The first time I ever heard of Arianna Huffington was in 1994 when her then husband Michael was the Republican challenger for incumbent Democrat Dianne Feinstein’s U.S. Senate seat in California. My workspace in the Orange County Register’s newsroom was right next to the cubicle of the political reporter covering the election. During the race, this reporter would regularly come back from the day’s campaign activities overflowing with stories – not about Michael Huffington, but about his whip smart, politically insatiable wife.
I finally met Arianna Huffington four years later. I was writing a column about politics and the Internet for Reuters and covered a speech she was making at the Nixon Library in Yorba Linda. By then Huffington was divorced, on her way to eventually severing ties with the Republican party, and on the stump to promote her latest book, Greetings from the Lincoln Bedroom. She was as knowledgeable, articulate and mesmerizing as advertised.

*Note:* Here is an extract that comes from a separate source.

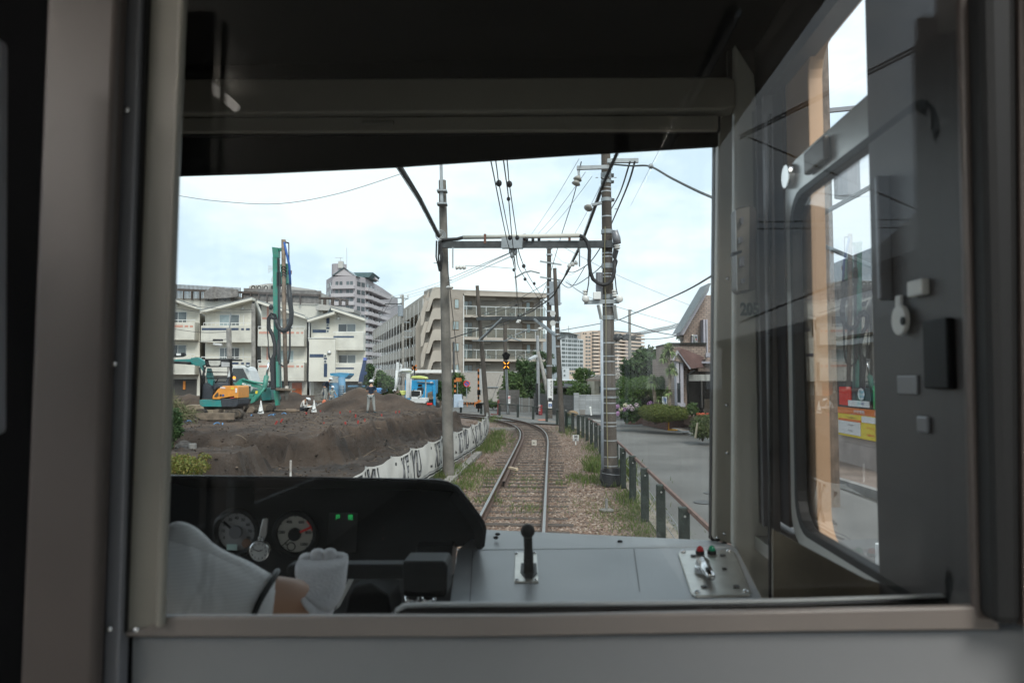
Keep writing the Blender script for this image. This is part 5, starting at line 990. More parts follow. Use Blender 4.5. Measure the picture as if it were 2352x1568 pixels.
# a gabled house back on the right, mirrored in the partition glass
o = thing('gabled_house', T(14, -16, -.2), 'grey gabled house back along the road, only mirrored in the partition glass', 'house')
MB().prism([T(9.5, -19, -.2), T(18, -19, -.2), T(18, -19, 5.4), T(13.7, -19, 9.3), T(9.5, -19, 5.4)], TV * 9).build('wall', M('mirror_house', (.20, .19, .18), .8), o)
MB().prism([T(9.2, -19.3, 5.2), T(13.7, -19.3, 9.3), T(13.7, -19.3, 9.55), T(9.0, -19.3, 5.35)], TV * 9.6).build('roof', m_roofg, o); MB().prism([T(18.3, -19.3, 5.2), T(13.7, -19.3, 9.3), T(13.7, -19.3, 9.55), T(18.5, -19.3, 5.35)], TV * 9.6).build('roof', m_roofg, o)
for yy in (-17, -13.5): MB().obox(T(9.42, yy, 3.2), TV * 1.0, TR * .1, (0, 0, 1.5)).build('window', m_pane2, o)
o = thing('street_building', T(12, -5, -.2), 'plain brown walled building beside the road, only mirrored in the partition glass', 'building'); MB().obox(T(8.8, -34, -.2), TV * 37, TR * 8, (0, 0, 4.1)).build('wall', M('mirror_wall', (.13, .12, .09), .85), o); MB().obox(T(8.6, -34.2, 3.9), TV * 37.4, TR * 8.4, (0, 0, .3)).build('roof', m_roofg, o)
# ============================================================ fence, poles, wires, signals
m_post = M('post_green_black', (.022, .03, .025), .7, var=.35, scale=6, bump=.25, bscale=30); m_hr = M('handrail_rust', (.17, .10, .08), .7, .2, var=.25, scale=12); m_wire = M('wire_steel', (.22, .22, .22), .5, .5, var=0)
fence = thing('roadside_fence', tr(14, 2.35, -.15), 'dark green post fence with rusty top rail and wires between the track and the road', 'fence')
ps = [9.55, 11.55, 13.5, 15.5, 17.55, 19.5, 21.5, 23.5, 25.4, 27.3, 29.1, 30.8, 32.4, 34.0, 36.4, 38.7, 41.0, 43.2, 45.6, 48.0, 50.6, 53.0, 55.5]
def foff(s): return float(np.interp(s, [0, 26, 34, 40, 60], [2.36, 2.36, 2.1, 2.2, 2.3]))
def fh(s): return float(np.interp(s, [0, 30, 40, 60], [.80, .80, .72, .70]))
for s in ps:
    X, Y, h = track(s); c = tr(s, foff(s), -.22); dy = math.sin(s * 7) * .02
    MB().cbox(c, .13, .13, fh(s) + .22 + dy, -YAW + h + math.sin(s * 3) * .1).build('post', m_post, fence, bevel=.012)
    if s < 30: MB().disc(c + EZ * (fh(s) + .10) - TV * .07, -TV, .016, .004, 8).build('bolt', m_alum, fence)
def rail_line(s0, s1, z, r, mat, nm, side=-.09, sag=0.):
    n = int((s1 - s0) / .5); MB().tube([tr(s0 + (s1 - s0) * i / n, foff(s0 + (s1 - s0) * i / n) - side, z(s0 + (s1 - s0) * i / n) + sag * math.sin(i * 1.57 + .5)) for i in range(n + 1)], r, 6).build(nm, mat, fence)
n = 100; MBX = MB()
for i in range(n):
    a, b_ = 7 + 24.2 * i / n, 7 + 24.2 * (i + 1) / n; MBX.bar(tr(a, foff(a) + .05, fh(a) - .03), tr(b_, foff(b_) + .05, fh(b_) - .03), .035, .055)
MBX.build('top_rail', m_hr, fence); rail_line(33, 56, lambda s: fh(s) - .03, .025, m_post, 'top_rail', -.02)
for f_ in (.55, .25): rail_line(7, 56, lambda s: fh(s) * f_ - .05, .007, m_wire, 'fence_wire', -.07, .012)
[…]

Today, Huffington is famous – or infamous, depending on who you talk to – as the founder and chief creative power behind The Huffington Post, the influential news blog. Even before her Internet days, Huffington was not shy about promoting herself or her latest venture. That’s crystal clear in a new profile of her, The Oracle, The Many Lives of Arianna Huffington, by Lauren Collins, published in the Oct. 13 issue of The New Yorker.
Ten years ago, Huffington was already talking about the Internet’s potential power in politics. Here’s what I wrote in that Reuters column:
Today’s Internet-using pols still number a tiny minority. But that should grow as they learn how to exploit the medium to mobilize voters around issues they care about, said Arianna Huffington, the noted pundit. “The more they’re for the status quo, the less likely they’ll be to use it,” Huffington said. “The more politicians who are reformers, the more they’ll use the power of the Internet. We haven’t even begun to scratch its potential for communications in politics.”
Check out that last line again. Huffington wouldn’t launch her namesake Website for another seven years. But it’s clear she knew she was onto something.